How to Use the Average True Range for a Correlation Trade

by Tim Plaehn

Correlation trading involves trading two securities that usually move in tandem and one of the securities is bought or sold short when the correlation factor breaks down. The idea behind the trade is the left-behind security of the pair will move to bring the correlation back in line. Examples of pairs that may correlate include the Australian dollar and the price of gold or the price of oil and the price of gasoline. The average true range indicator can be used to determine which of the securities in the selected correlation pair is lagging the other.

Step 1

Set up price charts for the two securities you want to correlation trade. The charts should use the same time frame for bars or candles, such as one hour, four hours or daily. Add the average true range indicator -- ATR -- from the choices of technical indicators in your charting software. You want to be able to view the two charts side by side on your computer screen.

Step 2

Adjust the the parameters of the ATR indicator to show a quicker response to value changes between the correlation pair. The standard setting for ATR is 14. Initially set the indicator to 7 time units and adjust from there. The ATR indicator will show in a panel below the price graphs of the selected securities. A higher ATR indicates increased volatility and a lower value shows decreasing volatility.

Step 3

Watch the ATR values for a divergence between the correlation pair. If one security is showing increasing volatility due to a higher ATR and the other has a level or declining ATR, the correlation is breaking down. The expectation is the security with the lagging ATR will soon exhibit increasing volatility to catch up with the other security.

Step 4

Buy or sell short the security with the lagging ATR in the direction of the correlation pair trend. If the two securities are trending upward, the trend would be opened with a buy order. If the trend is down, open the trade with a sell order.

Step 5

Close the trade when the two securities have moved back into correlation as indicated by ATR graphs with similar profiles.
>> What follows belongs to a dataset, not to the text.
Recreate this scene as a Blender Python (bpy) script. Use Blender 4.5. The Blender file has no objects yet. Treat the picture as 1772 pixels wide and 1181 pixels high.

  • This correlation trade strategy is designed to determine which of the securities pair will give the largest value move inside of a trend for both securities. Using ATR to find correlation divergence can also be used in a pairs-trading strategy where one of the securities is purchased long and the other is sold short. The low-ATR security should trade with the trend and the high-ATR security should be traded against the trend. Trading strategies should use several indicators to confirm a price trend or reversal. The use of average true range in the manner described here should be used in conjunction with the other indicators used in your trading strategy.


  • No trading strategy works all of the time and it is possible to lose a significant amount of your trading capital with any strategy. You should practice a new strategy using a simulated trading account to see if the strategy works with your trading style.